The problem is, in the current implementation of WebGL, it is not possible to pass arrays as uniforms or create floating point textures from arrays.
From what I understand this would require to modify the compiler. But I think it would be a really useful feature.
Hi Jerome, if you need to animate every single point’s color individually every frame based on logic in Elm, then I don’t see an easy way to do it. You could create one large WebGL.points mesh with all 300000 points, and have position/index etc. as vertex attributes; is there perhaps some way to calculate each point’s color in the vertex shader based on the point’s index/position/other attributes plus some small (fixed) number of uniforms, instead of doing all that work on the CPU?

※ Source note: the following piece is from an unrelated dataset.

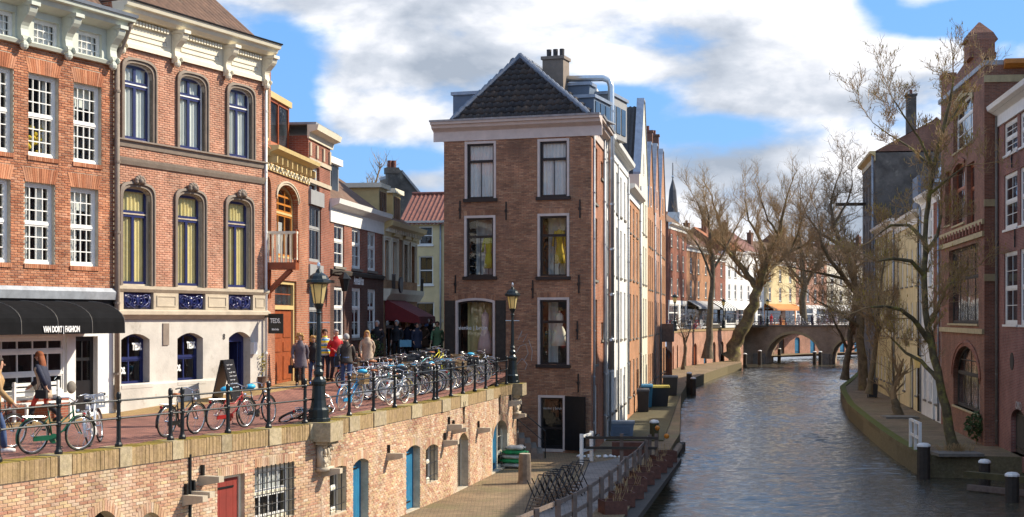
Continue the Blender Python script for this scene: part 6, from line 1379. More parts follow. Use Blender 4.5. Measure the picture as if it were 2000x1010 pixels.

Could you create an example on Ellie showing what you’re trying to do? It may be that there is another solution…
Note: I don’t think passing an array uniform would work anyways, since it’s my understanding that array uniforms have to be a constant size (fixed at shader compile time). Generating a texture from an Elm array could indeed be a good solution, but would require some significant changes to Elm’s WebGL package.
I also don’t think WebGL supports arrays of 300000 elements even if they are fixed size - the limit seems more like a couple hundred.
Thinking out loud, I wonder if you could have a dummy points mesh with (say) 64 points, each point just having an index attribute, then a vertex shader with 64 position and 64 color vec3s…then do something like some fancy bitwise operations in the shader to select the correct position and color uniform values based on the vertex index. This would at least let you draw in batches of 64 vertices at once, although I don’t know how efficient it would be to set a ton of uniforms.
It mentions a workaround of having multiple uniforms and using the index attribute to choose which uniform to use. Doesn’t look nice in code, but may be worth trying.